Instruction: Read the records and write them out again exactly.

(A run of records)
• • • • • • •

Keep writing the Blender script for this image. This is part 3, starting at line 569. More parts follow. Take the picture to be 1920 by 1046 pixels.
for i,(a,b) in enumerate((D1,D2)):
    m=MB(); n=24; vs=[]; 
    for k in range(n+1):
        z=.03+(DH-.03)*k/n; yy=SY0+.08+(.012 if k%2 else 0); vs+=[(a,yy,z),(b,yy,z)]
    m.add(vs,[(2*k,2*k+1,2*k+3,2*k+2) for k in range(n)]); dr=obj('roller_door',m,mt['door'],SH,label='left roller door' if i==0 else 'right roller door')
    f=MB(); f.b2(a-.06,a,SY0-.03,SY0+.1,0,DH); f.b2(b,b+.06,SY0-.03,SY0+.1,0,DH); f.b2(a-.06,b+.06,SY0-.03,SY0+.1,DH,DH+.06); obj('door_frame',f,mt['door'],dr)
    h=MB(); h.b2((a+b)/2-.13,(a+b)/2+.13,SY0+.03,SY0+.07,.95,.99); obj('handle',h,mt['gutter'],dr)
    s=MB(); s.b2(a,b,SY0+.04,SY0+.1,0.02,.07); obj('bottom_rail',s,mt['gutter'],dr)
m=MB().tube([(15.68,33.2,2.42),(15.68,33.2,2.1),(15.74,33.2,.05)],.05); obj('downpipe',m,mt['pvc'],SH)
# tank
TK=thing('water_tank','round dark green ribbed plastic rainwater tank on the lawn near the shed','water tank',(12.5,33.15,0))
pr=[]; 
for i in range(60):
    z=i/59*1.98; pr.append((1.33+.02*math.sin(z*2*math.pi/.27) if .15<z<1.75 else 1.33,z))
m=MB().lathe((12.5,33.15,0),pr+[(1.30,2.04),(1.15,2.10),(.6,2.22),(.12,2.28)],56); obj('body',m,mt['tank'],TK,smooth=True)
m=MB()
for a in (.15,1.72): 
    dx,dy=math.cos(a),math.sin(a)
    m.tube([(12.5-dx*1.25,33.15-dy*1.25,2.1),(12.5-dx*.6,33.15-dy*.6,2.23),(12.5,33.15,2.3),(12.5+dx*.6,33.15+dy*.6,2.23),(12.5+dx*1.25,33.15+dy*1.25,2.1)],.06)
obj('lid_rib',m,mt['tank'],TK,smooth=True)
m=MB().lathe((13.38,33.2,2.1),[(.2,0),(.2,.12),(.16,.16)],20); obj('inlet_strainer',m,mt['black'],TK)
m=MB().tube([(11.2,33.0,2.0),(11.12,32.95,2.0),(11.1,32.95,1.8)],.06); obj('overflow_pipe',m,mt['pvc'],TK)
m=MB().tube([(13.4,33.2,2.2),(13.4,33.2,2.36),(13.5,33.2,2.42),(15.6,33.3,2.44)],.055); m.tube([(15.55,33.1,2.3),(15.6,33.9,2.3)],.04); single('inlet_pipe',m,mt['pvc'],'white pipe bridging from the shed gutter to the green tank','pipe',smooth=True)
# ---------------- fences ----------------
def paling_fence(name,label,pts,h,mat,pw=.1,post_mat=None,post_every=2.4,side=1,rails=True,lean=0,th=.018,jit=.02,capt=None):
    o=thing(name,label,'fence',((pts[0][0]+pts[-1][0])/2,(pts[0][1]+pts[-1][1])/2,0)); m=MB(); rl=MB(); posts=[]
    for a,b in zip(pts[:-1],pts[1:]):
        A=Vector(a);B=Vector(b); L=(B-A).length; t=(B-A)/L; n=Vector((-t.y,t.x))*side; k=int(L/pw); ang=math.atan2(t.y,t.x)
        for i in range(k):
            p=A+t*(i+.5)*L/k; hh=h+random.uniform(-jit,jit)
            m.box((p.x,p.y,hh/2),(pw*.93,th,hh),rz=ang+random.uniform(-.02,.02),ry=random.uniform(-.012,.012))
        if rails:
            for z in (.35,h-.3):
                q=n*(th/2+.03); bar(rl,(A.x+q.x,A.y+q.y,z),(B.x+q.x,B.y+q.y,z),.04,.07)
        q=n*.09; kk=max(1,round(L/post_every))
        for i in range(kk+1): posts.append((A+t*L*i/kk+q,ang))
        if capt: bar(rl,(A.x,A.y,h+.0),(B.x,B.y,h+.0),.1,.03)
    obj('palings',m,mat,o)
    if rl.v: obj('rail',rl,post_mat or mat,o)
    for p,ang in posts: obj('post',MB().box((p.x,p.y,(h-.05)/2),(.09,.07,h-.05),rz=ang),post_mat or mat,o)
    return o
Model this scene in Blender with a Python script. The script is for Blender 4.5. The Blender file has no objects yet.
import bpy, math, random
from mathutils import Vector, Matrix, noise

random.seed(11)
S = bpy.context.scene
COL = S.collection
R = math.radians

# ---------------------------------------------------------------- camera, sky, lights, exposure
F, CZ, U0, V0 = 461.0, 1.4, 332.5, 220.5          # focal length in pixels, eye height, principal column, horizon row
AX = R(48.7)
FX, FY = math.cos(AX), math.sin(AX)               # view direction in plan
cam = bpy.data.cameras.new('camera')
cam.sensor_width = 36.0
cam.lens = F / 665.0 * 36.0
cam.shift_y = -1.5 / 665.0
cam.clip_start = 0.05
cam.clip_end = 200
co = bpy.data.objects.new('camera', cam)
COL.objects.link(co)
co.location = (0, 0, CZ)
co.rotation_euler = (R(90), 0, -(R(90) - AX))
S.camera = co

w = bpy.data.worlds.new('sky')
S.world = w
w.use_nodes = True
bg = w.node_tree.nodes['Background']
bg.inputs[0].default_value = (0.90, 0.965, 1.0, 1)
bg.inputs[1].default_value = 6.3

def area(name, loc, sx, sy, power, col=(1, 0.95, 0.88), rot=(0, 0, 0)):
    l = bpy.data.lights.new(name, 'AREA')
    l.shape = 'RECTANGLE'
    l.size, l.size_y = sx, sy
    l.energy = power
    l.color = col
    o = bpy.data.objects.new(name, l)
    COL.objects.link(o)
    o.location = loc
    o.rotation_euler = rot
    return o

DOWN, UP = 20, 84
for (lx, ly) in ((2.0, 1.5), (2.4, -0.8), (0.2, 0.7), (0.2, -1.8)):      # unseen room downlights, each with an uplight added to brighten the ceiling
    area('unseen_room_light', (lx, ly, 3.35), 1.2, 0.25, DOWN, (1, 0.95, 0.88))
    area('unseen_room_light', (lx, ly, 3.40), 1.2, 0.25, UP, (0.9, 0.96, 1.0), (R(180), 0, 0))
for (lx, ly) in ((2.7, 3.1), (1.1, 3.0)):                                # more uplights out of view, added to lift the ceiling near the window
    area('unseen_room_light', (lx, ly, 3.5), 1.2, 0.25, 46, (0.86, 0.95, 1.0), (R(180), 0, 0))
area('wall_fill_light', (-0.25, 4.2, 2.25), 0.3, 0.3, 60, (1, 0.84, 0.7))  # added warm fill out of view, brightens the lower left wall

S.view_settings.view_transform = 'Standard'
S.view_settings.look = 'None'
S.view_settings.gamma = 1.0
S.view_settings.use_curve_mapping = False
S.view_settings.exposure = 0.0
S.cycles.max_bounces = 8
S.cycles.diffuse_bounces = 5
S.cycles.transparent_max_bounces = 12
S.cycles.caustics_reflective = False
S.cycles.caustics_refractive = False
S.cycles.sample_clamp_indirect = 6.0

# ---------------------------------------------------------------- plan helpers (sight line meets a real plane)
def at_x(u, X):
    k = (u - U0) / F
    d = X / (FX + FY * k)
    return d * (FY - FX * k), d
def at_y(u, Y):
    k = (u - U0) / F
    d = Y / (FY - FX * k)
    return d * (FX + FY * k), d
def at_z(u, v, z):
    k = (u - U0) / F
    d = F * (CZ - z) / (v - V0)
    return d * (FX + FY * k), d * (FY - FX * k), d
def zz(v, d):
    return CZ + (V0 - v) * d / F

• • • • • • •

Answer in full:
Keep writing the Blender script for this image. This is part 3, starting at line 569. More parts follow. Take the picture to be 1920 by 1046 pixels.
for i,(a,b) in enumerate((D1,D2)):
    m=MB(); n=24; vs=[]; 
    for k in range(n+1):
        z=.03+(DH-.03)*k/n; yy=SY0+.08+(.012 if k%2 else 0); vs+=[(a,yy,z),(b,yy,z)]
    m.add(vs,[(2*k,2*k+1,2*k+3,2*k+2) for k in range(n)]); dr=obj('roller_door',m,mt['door'],SH,label='left roller door' if i==0 else 'right roller door')
    f=MB(); f.b2(a-.06,a,SY0-.03,SY0+.1,0,DH); f.b2(b,b+.06,SY0-.03,SY0+.1,0,DH); f.b2(a-.06,b+.06,SY0-.03,SY0+.1,DH,DH+.06); obj('door_frame',f,mt['door'],dr)
    h=MB(); h.b2((a+b)/2-.13,(a+b)/2+.13,SY0+.03,SY0+.07,.95,.99); obj('handle',h,mt['gutter'],dr)
    s=MB(); s.b2(a,b,SY0+.04,SY0+.1,0.02,.07); obj('bottom_rail',s,mt['gutter'],dr)
m=MB().tube([(15.68,33.2,2.42),(15.68,33.2,2.1),(15.74,33.2,.05)],.05); obj('downpipe',m,mt['pvc'],SH)
# tank
TK=thing('water_tank','round dark green ribbed plastic rainwater tank on the lawn near the shed','water tank',(12.5,33.15,0))
pr=[]; 
for i in range(60):
    z=i/59*1.98; pr.append((1.33+.02*math.sin(z*2*math.pi/.27) if .15<z<1.75 else 1.33,z))
m=MB().lathe((12.5,33.15,0),pr+[(1.30,2.04),(1.15,2.10),(.6,2.22),(.12,2.28)],56); obj('body',m,mt['tank'],TK,smooth=True)
m=MB()
for a in (.15,1.72): 
    dx,dy=math.cos(a),math.sin(a)
    m.tube([(12.5-dx*1.25,33.15-dy*1.25,2.1),(12.5-dx*.6,33.15-dy*.6,2.23),(12.5,33.15,2.3),(12.5+dx*.6,33.15+dy*.6,2.23),(12.5+dx*1.25,33.15+dy*1.25,2.1)],.06)
obj('lid_rib',m,mt['tank'],TK,smooth=True)
m=MB().lathe((13.38,33.2,2.1),[(.2,0),(.2,.12),(.16,.16)],20); obj('inlet_strainer',m,mt['black'],TK)
m=MB().tube([(11.2,33.0,2.0),(11.12,32.95,2.0),(11.1,32.95,1.8)],.06); obj('overflow_pipe',m,mt['pvc'],TK)
m=MB().tube([(13.4,33.2,2.2),(13.4,33.2,2.36),(13.5,33.2,2.42),(15.6,33.3,2.44)],.055); m.tube([(15.55,33.1,2.3),(15.6,33.9,2.3)],.04); single('inlet_pipe',m,mt['pvc'],'white pipe bridging from the shed gutter to the green tank','pipe',smooth=True)
# ---------------- fences ----------------
def paling_fence(name,label,pts,h,mat,pw=.1,post_mat=None,post_every=2.4,side=1,rails=True,lean=0,th=.018,jit=.02,capt=None):
    o=thing(name,label,'fence',((pts[0][0]+pts[-1][0])/2,(pts[0][1]+pts[-1][1])/2,0)); m=MB(); rl=MB(); posts=[]
    for a,b in zip(pts[:-1],pts[1:]):
        A=Vector(a);B=Vector(b); L=(B-A).length; t=(B-A)/L; n=Vector((-t.y,t.x))*side; k=int(L/pw); ang=math.atan2(t.y,t.x)
        for i in range(k):
            p=A+t*(i+.5)*L/k; hh=h+random.uniform(-jit,jit)
            m.box((p.x,p.y,hh/2),(pw*.93,th,hh),rz=ang+random.uniform(-.02,.02),ry=random.uniform(-.012,.012))
        if rails:
            for z in (.35,h-.3):
                q=n*(th/2+.03); bar(rl,(A.x+q.x,A.y+q.y,z),(B.x+q.x,B.y+q.y,z),.04,.07)
        q=n*.09; kk=max(1,round(L/post_every))
        for i in range(kk+1): posts.append((A+t*L*i/kk+q,ang))
        if capt: bar(rl,(A.x,A.y,h+.0),(B.x,B.y,h+.0),.1,.03)
    obj('palings',m,mat,o)
    if rl.v: obj('rail',rl,post_mat or mat,o)
    for p,ang in posts: obj('post',MB().box((p.x,p.y,(h-.05)/2),(.09,.07,h-.05),rz=ang),post_mat or mat,o)
    return o
Model this scene in Blender with a Python script. The script is for Blender 4.5. The Blender file has no objects yet.
import bpy, math, random
from mathutils import Vector, Matrix, noise

random.seed(11)
S = bpy.context.scene
COL = S.collection
R = math.radians

# ---------------------------------------------------------------- camera, sky, lights, exposure
F, CZ, U0, V0 = 461.0, 1.4, 332.5, 220.5          # focal length in pixels, eye height, principal column, horizon row
AX = R(48.7)
FX, FY = math.cos(AX), math.sin(AX)               # view direction in plan
cam = bpy.data.cameras.new('camera')
cam.sensor_width = 36.0
cam.lens = F / 665.0 * 36.0
cam.shift_y = -1.5 / 665.0
cam.clip_start = 0.05
cam.clip_end = 200
co = bpy.data.objects.new('camera', cam)
COL.objects.link(co)
co.location = (0, 0, CZ)
co.rotation_euler = (R(90), 0, -(R(90) - AX))
S.camera = co

w = bpy.data.worlds.new('sky')
S.world = w
w.use_nodes = True
bg = w.node_tree.nodes['Background']
bg.inputs[0].default_value = (0.90, 0.965, 1.0, 1)
bg.inputs[1].default_value = 6.3

def area(name, loc, sx, sy, power, col=(1, 0.95, 0.88), rot=(0, 0, 0)):
    l = bpy.data.lights.new(name, 'AREA')
    l.shape = 'RECTANGLE'
    l.size, l.size_y = sx, sy
    l.energy = power
    l.color = col
    o = bpy.data.objects.new(name, l)
    COL.objects.link(o)
    o.location = loc
    o.rotation_euler = rot
    return o

DOWN, UP = 20, 84
for (lx, ly) in ((2.0, 1.5), (2.4, -0.8), (0.2, 0.7), (0.2, -1.8)):      # unseen room downlights, each with an uplight added to brighten the ceiling
    area('unseen_room_light', (lx, ly, 3.35), 1.2, 0.25, DOWN, (1, 0.95, 0.88))
    area('unseen_room_light', (lx, ly, 3.40), 1.2, 0.25, UP, (0.9, 0.96, 1.0), (R(180), 0, 0))
for (lx, ly) in ((2.7, 3.1), (1.1, 3.0)):                                # more uplights out of view, added to lift the ceiling near the window
    area('unseen_room_light', (lx, ly, 3.5), 1.2, 0.25, 46, (0.86, 0.95, 1.0), (R(180), 0, 0))
area('wall_fill_light', (-0.25, 4.2, 2.25), 0.3, 0.3, 60, (1, 0.84, 0.7))  # added warm fill out of view, brightens the lower left wall

S.view_settings.view_transform = 'Standard'
S.view_settings.look = 'None'
S.view_settings.gamma = 1.0
S.view_settings.use_curve_mapping = False
S.view_settings.exposure = 0.0
S.cycles.max_bounces = 8
S.cycles.diffuse_bounces = 5
S.cycles.transparent_max_bounces = 12
S.cycles.caustics_reflective = False
S.cycles.caustics_refractive = False
S.cycles.sample_clamp_indirect = 6.0

# ---------------------------------------------------------------- plan helpers (sight line meets a real plane)
def at_x(u, X):
    k = (u - U0) / F
    d = X / (FX + FY * k)
    return d * (FY - FX * k), d
def at_y(u, Y):
    k = (u - U0) / F
    d = Y / (FY - FX * k)
    return d * (FX + FY * k), d
def at_z(u, v, z):
    k = (u - U0) / F
    d = F * (CZ - z) / (v - V0)
    return d * (FX + FY * k), d * (FY - FX * k), d
def zz(v, d):
    return CZ + (V0 - v) * d / F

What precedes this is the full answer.